Stacey Stormes MFA ’09
Dancer. Storyteller. Instructor.
Interdisciplinary artist Stacey Stormes uses her own body in “exploring contradictions in skin” through photography, printmaking, video, installation and interactive media.
The arts have stirred the soul of Stacey Stormes since her childhood days in Indiana and Florida. With a drama teaching mother and a photographer father, she started seeing the world through multiple lenses. Now, as both an adjunct professor back home in the sunshine state and an interdisciplinary artist with international exposure, Stormes is sharing her perspective with an ever-widening audience.
Interactive Palette
An interdisciplinary artist, Stormes uses her own body in “exploring contradictions in skin” through photography, printmaking, video, installation and interactive media. “As an interdisciplinary artist I create visual metaphor in a variety of mediums,” she says. “My work explores body, consciousness and connection to the environment.”
In 2013, Stormes’ exhibit Plastic Ok? landed her a spot at Le Centquarte in Paris in the Computer Art Congress 3. In response to the BP/Deep Water oil spill, the video shows a nearly breathless Stormes, a Gulf Coast resident, in an endless battle with plastic bags—putting them on her head and tearing them off.
Beyond the Bubble
Along with the validation of presenting work overseas is the chance for artistic development. “Art doesn’t exist in a bubble,” Stormes says. “The international experiences have been huge growth opportunities for me. The more informed you are, the more connections you have beyond your border, the more you can grow.”
Back in the States, Stormes has kept Columbia College Chicago connections intact through work with Core Project Chicago, an interdisciplinary dance company. “Squelch,” her archival print, showed at the Hyperlink Gallery show Dashing and Crashing in fall 2014 at Chicago’s Zhou B. Art Center.
Student and Teacher Takeaways
After earning a BFA in printmaking at the University of Florida, Stormes says Columbia provided the perfect fit for earning her MFA—she applied nowhere else. “Jeanine Mellinger, [a former professor in media arts] was an amazing mentor to me.

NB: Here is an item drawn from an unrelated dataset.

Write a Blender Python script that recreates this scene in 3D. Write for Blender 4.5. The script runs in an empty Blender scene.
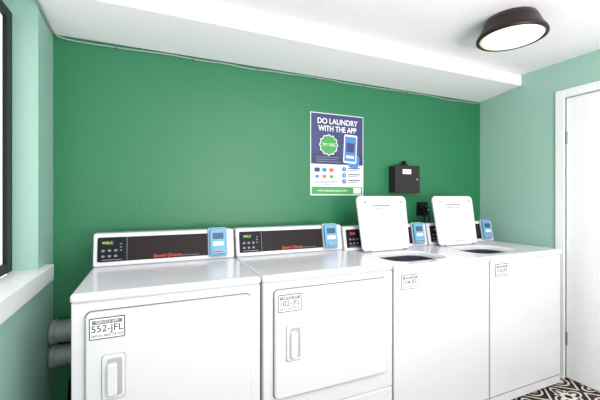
import bpy, bmesh, math, random
from mathutils import Matrix, Vector
random.seed(3)
H=1.33
D=2.2
XL=-0.475
XR=2.785
CZ=H+1.0
SZ=H+0.867
YF=1.44

scene=bpy.context.scene
try:
    scene.view_settings.view_transform='Standard'
    scene.view_settings.look='None'
except Exception as e: print(e)

def srgb(r,g,b):
    def f(c):
        c/=255.0
        return c/12.92 if c<=0.04045 else ((c+0.055)/1.055)**2.4
    return (f(r),f(g),f(b),1)

def mat(name,col,rough=0.5,metal=0,bump=0,bscale=60,var=0.0,emit=0,spec=0.5,coat=0):
    m=bpy.data.materials.new(name); m.use_nodes=True
    nt=m.node_tree; b=nt.nodes['Principled BSDF']
    b.inputs['Base Color'].default_value=col
    b.inputs['Roughness'].default_value=rough
    b.inputs['Metallic'].default_value=metal
    b.inputs['Specular IOR Level'].default_value=spec
    if coat: b.inputs['Coat Weight'].default_value=coat
    if emit:
        b.inputs['Emission Color'].default_value=col
        b.inputs['Emission Strength'].default_value=emit
    tc=nt.nodes.new('ShaderNodeTexCoord')
    n=nt.nodes.new('ShaderNodeTexNoise'); n.inputs['Scale'].default_value=bscale
    n.inputs['Detail'].default_value=3
    nt.links.new(tc.outputs['Object'],n.inputs['Vector'])
    if bump:
        bp=nt.nodes.new('ShaderNodeBump'); bp.inputs['Strength'].default_value=bump
        bp.inputs['Distance'].default_value=0.01
        nt.links.new(n.outputs['Fac'],bp.inputs['Height'])
        nt.links.new(bp.outputs['Normal'],b.inputs['Normal'])
    n2=nt.nodes.new('ShaderNodeTexNoise'); n2.inputs['Scale'].default_value=2.5
    nt.links.new(tc.outputs['Object'],n2.inputs['Vector'])
    mx=nt.nodes.new('ShaderNodeMix'); mx.data_type='RGBA'
    v=var if var else 0.02
    mx.inputs['A'].default_value=tuple(c*(1-v) for c in col[:3])+(1,)
    mx.inputs['B'].default_value=tuple(min(1,c*(1+v)) for c in col[:3])+(1,)
    nt.links.new(n2.outputs['Fac'],mx.inputs['Factor'])
    nt.links.new(mx.outputs['Result'],b.inputs['Base Color'])
    return m

M_green=mat('green_paint',srgb(38,119,79),0.42,bump=0.18,bscale=55,var=0.04)
M_mint=mat('mint_paint',srgb(156,194,180),0.5,bump=0.1,bscale=70,var=0.03)
M_ceil=mat('ceiling_paint',srgb(248,244,247),0.7,bump=0.15,bscale=60)
M_trim=mat('trim_white',srgb(238,238,238),0.35)
M_door=mat('door_white',srgb(240,238,240),0.4)
M_app=mat('appliance_enamel',srgb(219,217,221),0.22,coat=0.2)
M_lid=mat('lid_enamel',srgb(226,224,226),0.3)
M_seam=mat('seam_grey',srgb(115,117,121),0.6)
M_recess=mat('handle_shadow_grey',srgb(168,170,174),0.5)
M_panel=mat('console_black',srgb(40,33,34),0.35,spec=0.12)
M_panel2=mat('console_charcoal',srgb(26,28,33),0.35,spec=0.12)
M_red=mat('led_red',srgb(235,90,45),0.4,emit=0.5)
M_grn=mat('led_green',srgb(170,215,80),0.4,emit=0.5)
M_or=mat('print_red',srgb(225,80,50),0.5)
M_btn=mat('button_grey',srgb(130,135,140),0.4)
M_white=mat('print_white',srgb(232,232,232),0.5)
M_blk=mat('print_black',srgb(18,18,20),0.5,spec=0.2)
M_cyan=mat('reader_blue',srgb(98,158,198),0.4)
M_cyan2=mat('reader_grey',srgb(165,180,190),0.4)
M_screen=mat('reader_screen',srgb(60,85,110),0.2)
M_navy=mat('poster_navy',srgb(58,62,112),0.4)
M_navy2=mat('poster_navy_dark',srgb(44,48,94),0.4)
M_pgreen=mat('poster_green',srgb(66,158,76),0.4)
M_pblue=mat('poster_blue',srgb(70,130,195),0.4)
M_pred=mat('poster_orange',srgb(225,100,50),0.4)
M_box=mat('box_charcoal',srgb(46,42,42),0.45,spec=0.25)
M_dark=mat('dark_plastic',srgb(24,24,26),0.45,spec=0.2)
M_bronze=mat('bronze_metal',srgb(38,28,25),0.35,metal=0.4)
M_lens=mat('lamp_glass',srgb(255,246,228),0.4,emit=0.5)
M_foil=mat('duct_foil',srgb(150,160,157),0.45,metal=0.3)
M_steel=mat('tub_steel',srgb(100,108,115),0.3,metal=0.6)
M_cable=mat('cable_grey',srgb(150,165,158),0.5)
M_frame=mat('window_frame_black',srgb(24,26,30),0.4,spec=0.2)
M_hinge=mat('hinge_metal',srgb(150,150,150),0.3,metal=0.8)

def glass_mat():
    m=bpy.data.materials.new('window_glass'); m.use_nodes=True
    nt=m.node_tree; nt.nodes.clear()
    o=nt.nodes.new('ShaderNodeOutputMaterial'); t=nt.nodes.new('ShaderNodeBsdfTransparent')
    g=nt.nodes.new('ShaderNodeBsdfGlossy'); g.inputs['Roughness'].default_value=0.02
    mx=nt.nodes.new('ShaderNodeMixShader'); mx.inputs[0].default_value=0.06
    t.inputs[0].default_value=(0.93,0.96,0.97,1)
    nt.links.new(t.outputs[0],mx.inputs[1]); nt.links.new(g.outputs[0],mx.inputs[2]); nt.links.new(mx.outputs[0],o.inputs[0])
    return m
M_glass=glass_mat()

def tile_mat():
    m=bpy.data.materials.new('patterned_tile'); m.use_nodes=True
    nt=m.node_tree; b=nt.nodes['Principled BSDF']; L=nt.links
    def mth(op,a,bb=None,c=None):
        n=nt.nodes.new('ShaderNodeMath'); n.operation=op
        for i,v in enumerate((a,bb,c)):
            if v is None: continue
            if isinstance(v,(int,float)): n.inputs[i].default_value=v
            else: L.new(v,n.inputs[i])
        return n.outputs[0]
    tc=nt.nodes.new('ShaderNodeTexCoord'); sp=nt.nodes.new('ShaderNodeSeparateXYZ')
    L.new(tc.outputs['Object'],sp.inputs[0])
    S=0.30
    u=mth('SUBTRACT',mth('FRACT',mth('DIVIDE',sp.outputs[0],S)),0.5)
    v=mth('SUBTRACT',mth('FRACT',mth('DIVIDE',sp.outputs[1],S)),0.5)
    au=mth('ABSOLUTE',u); av=mth('ABSOLUTE',v)
    man=mth('ADD',au,av)
    r=mth('SQRT',mth('ADD',mth('MULTIPLY',u,u),mth('MULTIPLY',v,v)))
    th=mth('ARCTAN2',v,u)
    c4=mth('COSINE',mth('MULTIPLY',th,4)); c8=mth('COSINE',mth('MULTIPLY',th,8))
    cu=mth('SUBTRACT',au,0.5); cv=mth('SUBTRACT',av,0.5)
    rc=mth('SQRT',mth('ADD',mth('MULTIPLY',cu,cu),mth('MULTIPLY',cv,cv)))
    star=mth('LESS_THAN',r,mth('ADD',0.2,mth('MULTIPLY',c8,0.07)))
    core=mth('LESS_THAN',r,0.075)
    dia2=mth('COMPARE',man,0.56,0.03)
    petal=mth('LESS_THAN',r,mth('ADD',0.30,mth('MULTIPLY',c4,0.10)))
    petal_i=mth('LESS_THAN',r,mth('ADD',0.25,mth('MULTIPLY',c4,0.09)))
    cring=mth('COMPARE',rc,0.21,0.022)
    cdot=mth('LESS_THAN',rc,0.12)
    cdot2=mth('LESS_THAN',rc,0.05)
    def xor(a,b_): return mth('ABSOLUTE',mth('SUBTRACT',a,b_))
    f=xor(xor(petal,petal_i),xor(star,core))
    f=mth('MAXIMUM',f,dia2)
    f=mth('MAXIMUM',f,cring); f=mth('MAXIMUM',f,xor(cdot,cdot2))
    edge=mth('GREATER_THAN',mth('MAXIMUM',au,av),0.494)
    mx=nt.nodes.new('ShaderNodeMix'); mx.data_type='RGBA'
    mx.inputs['A'].default_value=srgb(26,25,27); mx.inputs['B'].default_value=srgb(222,212,198)
    L.new(f,mx.inputs['Factor'])
    mx2=nt.nodes.new('ShaderNodeMix'); mx2.data_type='RGBA'
    mx2.inputs['B'].default_value=srgb(120,112,104)
    L.new(mx.outputs['Result'],mx2.inputs['A']); L.new(edge,mx2.inputs['Factor'])
    L.new(mx2.outputs['Result'],b.inputs['Base Color']); b.inputs['Roughness'].default_value=0.6
    b.inputs['Specular IOR Level'].default_value=0.25
    return m
M_tile=tile_mat()

def link(o,parent=None):
    bpy.context.collection.objects.link(o)
    if parent is not None:
        o.parent=parent
        o.matrix_parent_inverse=Matrix.Translation(-parent.location)
    return o
def empty(name,loc):
    e=bpy.data.objects.new(name,None); e.location=loc; e.empty_display_size=0.1
    bpy.context.collection.objects.link(e); return e
def mesh_obj(name,verts,faces,m,parent=None,bevel=0,seg=3,M=None,smooth=True):
    me=bpy.data.meshes.new(name); me.from_pydata([tuple(v) for v in verts],[],faces)
    bm=bmesh.new(); bm.from_mesh(me); bmesh.ops.recalc_face_normals(bm,faces=bm.faces); bm.to_mesh(me); bm.free()
    if M is not None: me.transform(M)
    me.materials.append(m)
    o=bpy.data.objects.new(name,me); link(o,parent)
    if bevel:
        for p in me.polygons: p.use_smooth=True
        md=o.modifiers.new('bevel','BEVEL'); md.width=bevel; md.segments=seg; md.limit_method='ANGLE'; md.angle_limit=math.radians(40)
        md.use_clamp_overlap=True
        w=o.modifiers.new('wn','WEIGHTED_NORMAL'); w.keep_sharp=False
    return o
def box(name,x0,x1,y0,y1,z0,z1,m,parent=None,bevel=0,seg=3,M=None):
    v=[(x,y,z) for z in (z0,z1) for y in (y0,y1) for x in (x0,x1)]
    f=[(0,2,3,1),(4,5,7,6),(0,1,5,4),(2,6,7,3),(0,4,6,2),(1,3,7,5)]
    return mesh_obj(name,v,f,m,parent,bevel,seg,M)
def rr(cx,cz,w,h,r,n=6):
    pts=[]
    for (sx,sz,a0) in ((1,1,0),(-1,1,90),(-1,-1,180),(1,-1,270)):
        for i in range(n+1):
            a=math.radians(a0+90*i/n)
            pts.append((cx+sx*(w/2-r)+r*math.cos(a),cz+sz*(h/2-r)+r*math.sin(a)))
    return pts
def plate(name,pts,y0,y1,m,parent=None,bevel=0,seg=3,M=None):
    n=len(pts)
    v=[(p[0],y0,p[1]) for p in pts]+[(p[0],y1,p[1]) for p in pts]
    f=[tuple(range(n)),tuple(range(2*n-1,n-1,-1))]+[(i,(i+1)%n,(i+1)%n+n,i+n) for i in range(n)]
    return mesh_obj(name,v,f,m,parent,bevel,seg,M)
def lathe(name,prof,m,parent=None,seg=48,M=None,close=True):
    v=[];f=[]
    for (r,z) in prof:
        for i in range(seg):
            a=2*math.pi*i/seg; v.append((r*math.cos(a),r*math.sin(a),z))
    for j in range(len(prof)-1):
        for i in range(seg):
            k=(i+1)%seg
            f.append((j*seg+i,j*seg+k,(j+1)*seg+k,(j+1)*seg+i))
    if close:
        f.append(tuple(range(seg))); f.append(tuple((len(prof)-1)*seg+i for i in range(seg)))
    o=mesh_obj(name,v,f,m,parent,0,3,M)
    for p in o.data.polygons: p.use_smooth=len(p.vertices)==4
    return o
def text(name,s,x,y,z,size,m,parent,align='CENTER',M=None,bold=0,shear=0,sx=1):
    c=bpy.data.curves.new(name,'FONT'); c.body=s; c.size=size; c.align_x=align; c.align_y='CENTER'
    c.extrude=0.0003; c.offset=bold; c.shear=shear
    c.materials.append(m)
    o=bpy.data.objects.new(name,c); link(o,parent)
    W=Matrix.Translation((x,y,z))@Matrix.Rotation(math.radians(90),4,'X')@Matrix.Diagonal((sx,1,1,1))
    if M is not None: W=M@W
    o.matrix_basis=W
    return o
def tube(name,pts,r,m,parent=None,cyc=False):
    c=bpy.data.curves.new(name,'CURVE'); c.dimensions='3D'; c.bevel_depth=r; c.bevel_resolution=3
    s=c.splines.new('NURBS'); s.points.add(len(pts)-1)
    for i,p in enumerate(pts): s.points[i].co=(*p,1)
    s.use_endpoint_u=True; s.order_u=3
    c.materials.append(m)
    o=bpy.data.objects.new(name,c); link(o,parent); return o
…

I feel like she was the reason I was supposed to be in Chicago.”
And from student to teacher, Stormes remains committed to lifelong learning and hopes that’s a takeaway for students in her classes at the University of South Florida and the International Academy of Design and Technology. That and discovering the myriad ways of storytelling. “I want [students] to learn how to work from a concept-driven point,” she says, “to take the idea for a piece and the vision they have in their heads and find the right medium for it.”